▸ DIRECTION: Each line from the start of the records through the line containing "from mathutils import Vector, Matrix" is to be transcribed exactly, and no other line is to be included.

▸ AVAILABLE RECORDS:
+---+

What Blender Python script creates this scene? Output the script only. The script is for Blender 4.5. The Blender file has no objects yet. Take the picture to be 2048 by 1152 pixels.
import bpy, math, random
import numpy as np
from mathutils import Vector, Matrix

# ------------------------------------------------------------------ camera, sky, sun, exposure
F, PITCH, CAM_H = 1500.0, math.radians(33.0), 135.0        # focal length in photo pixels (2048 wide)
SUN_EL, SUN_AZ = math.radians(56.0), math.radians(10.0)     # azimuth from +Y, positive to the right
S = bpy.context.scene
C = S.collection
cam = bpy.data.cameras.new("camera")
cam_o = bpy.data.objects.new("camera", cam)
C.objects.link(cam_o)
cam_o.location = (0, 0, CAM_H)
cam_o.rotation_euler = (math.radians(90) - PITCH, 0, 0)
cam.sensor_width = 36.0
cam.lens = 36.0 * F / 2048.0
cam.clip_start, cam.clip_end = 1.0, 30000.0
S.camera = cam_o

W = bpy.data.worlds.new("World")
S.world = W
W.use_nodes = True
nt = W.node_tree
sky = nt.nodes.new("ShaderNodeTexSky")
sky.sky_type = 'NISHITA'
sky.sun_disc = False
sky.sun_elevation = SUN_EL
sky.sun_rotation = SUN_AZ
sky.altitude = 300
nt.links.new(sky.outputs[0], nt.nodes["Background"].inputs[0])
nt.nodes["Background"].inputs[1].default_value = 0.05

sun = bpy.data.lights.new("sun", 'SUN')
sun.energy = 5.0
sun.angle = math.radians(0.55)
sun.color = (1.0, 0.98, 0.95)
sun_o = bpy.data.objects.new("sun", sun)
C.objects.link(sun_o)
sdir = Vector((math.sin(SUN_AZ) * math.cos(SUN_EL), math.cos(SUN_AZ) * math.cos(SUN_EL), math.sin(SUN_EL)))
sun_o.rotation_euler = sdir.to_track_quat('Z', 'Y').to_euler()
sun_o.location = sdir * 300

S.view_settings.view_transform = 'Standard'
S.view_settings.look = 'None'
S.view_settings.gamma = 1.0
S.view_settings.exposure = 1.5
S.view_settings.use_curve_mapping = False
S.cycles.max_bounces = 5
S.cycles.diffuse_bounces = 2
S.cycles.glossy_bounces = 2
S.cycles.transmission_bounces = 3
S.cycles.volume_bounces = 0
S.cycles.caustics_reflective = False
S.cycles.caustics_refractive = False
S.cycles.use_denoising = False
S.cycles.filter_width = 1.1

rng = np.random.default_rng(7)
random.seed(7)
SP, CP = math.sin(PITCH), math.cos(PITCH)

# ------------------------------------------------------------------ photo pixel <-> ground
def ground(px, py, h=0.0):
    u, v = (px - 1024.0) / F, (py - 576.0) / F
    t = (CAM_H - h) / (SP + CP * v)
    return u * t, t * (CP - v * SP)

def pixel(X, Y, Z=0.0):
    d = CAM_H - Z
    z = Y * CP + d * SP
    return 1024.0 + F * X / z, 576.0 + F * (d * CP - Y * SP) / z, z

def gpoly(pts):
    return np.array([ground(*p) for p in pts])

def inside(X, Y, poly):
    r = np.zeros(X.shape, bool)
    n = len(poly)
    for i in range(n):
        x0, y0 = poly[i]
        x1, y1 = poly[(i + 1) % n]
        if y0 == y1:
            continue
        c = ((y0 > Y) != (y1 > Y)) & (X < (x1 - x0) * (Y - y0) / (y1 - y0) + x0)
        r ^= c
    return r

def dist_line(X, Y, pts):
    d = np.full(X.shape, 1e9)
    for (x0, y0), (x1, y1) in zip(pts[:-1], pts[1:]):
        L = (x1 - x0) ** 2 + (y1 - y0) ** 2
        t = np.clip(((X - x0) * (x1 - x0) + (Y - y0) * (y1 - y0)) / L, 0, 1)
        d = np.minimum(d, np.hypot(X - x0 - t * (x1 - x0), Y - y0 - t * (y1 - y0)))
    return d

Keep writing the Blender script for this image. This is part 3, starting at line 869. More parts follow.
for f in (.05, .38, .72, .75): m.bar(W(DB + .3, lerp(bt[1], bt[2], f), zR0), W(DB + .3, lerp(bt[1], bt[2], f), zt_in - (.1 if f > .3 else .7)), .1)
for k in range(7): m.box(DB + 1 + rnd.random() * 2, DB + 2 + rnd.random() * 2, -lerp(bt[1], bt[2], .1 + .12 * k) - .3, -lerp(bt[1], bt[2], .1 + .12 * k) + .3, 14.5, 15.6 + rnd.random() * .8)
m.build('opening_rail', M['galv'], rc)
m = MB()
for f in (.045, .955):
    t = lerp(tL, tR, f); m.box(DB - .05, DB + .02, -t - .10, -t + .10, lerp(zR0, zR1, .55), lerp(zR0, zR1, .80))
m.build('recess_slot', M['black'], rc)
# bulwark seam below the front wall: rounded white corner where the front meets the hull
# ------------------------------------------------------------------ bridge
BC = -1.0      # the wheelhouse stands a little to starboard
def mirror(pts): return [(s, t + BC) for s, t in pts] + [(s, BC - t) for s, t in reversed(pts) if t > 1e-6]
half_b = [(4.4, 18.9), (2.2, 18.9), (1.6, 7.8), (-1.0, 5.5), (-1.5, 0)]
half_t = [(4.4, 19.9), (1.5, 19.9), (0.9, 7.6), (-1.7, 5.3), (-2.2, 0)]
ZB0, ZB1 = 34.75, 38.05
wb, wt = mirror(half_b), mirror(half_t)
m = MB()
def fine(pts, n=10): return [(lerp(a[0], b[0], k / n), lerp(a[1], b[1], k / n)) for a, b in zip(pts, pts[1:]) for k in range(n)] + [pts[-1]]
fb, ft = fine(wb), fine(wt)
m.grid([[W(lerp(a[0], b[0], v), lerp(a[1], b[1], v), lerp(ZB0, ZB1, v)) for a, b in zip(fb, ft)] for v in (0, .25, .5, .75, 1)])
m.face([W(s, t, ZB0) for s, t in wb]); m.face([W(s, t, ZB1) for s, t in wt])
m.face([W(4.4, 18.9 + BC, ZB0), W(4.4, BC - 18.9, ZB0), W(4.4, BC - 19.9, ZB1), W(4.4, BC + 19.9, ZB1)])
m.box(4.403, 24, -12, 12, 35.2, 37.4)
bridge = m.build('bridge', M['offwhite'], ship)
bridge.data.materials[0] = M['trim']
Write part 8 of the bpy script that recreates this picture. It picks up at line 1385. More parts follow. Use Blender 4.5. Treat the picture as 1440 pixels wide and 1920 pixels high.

+---+

▸ SOLVED PROBLEM:
What Blender Python script creates this scene? Output the script only. The script is for Blender 4.5. The Blender file has no objects yet. Take the picture to be 2048 by 1152 pixels.
import bpy, math, random
import numpy as np
from mathutils import Vector, Matrix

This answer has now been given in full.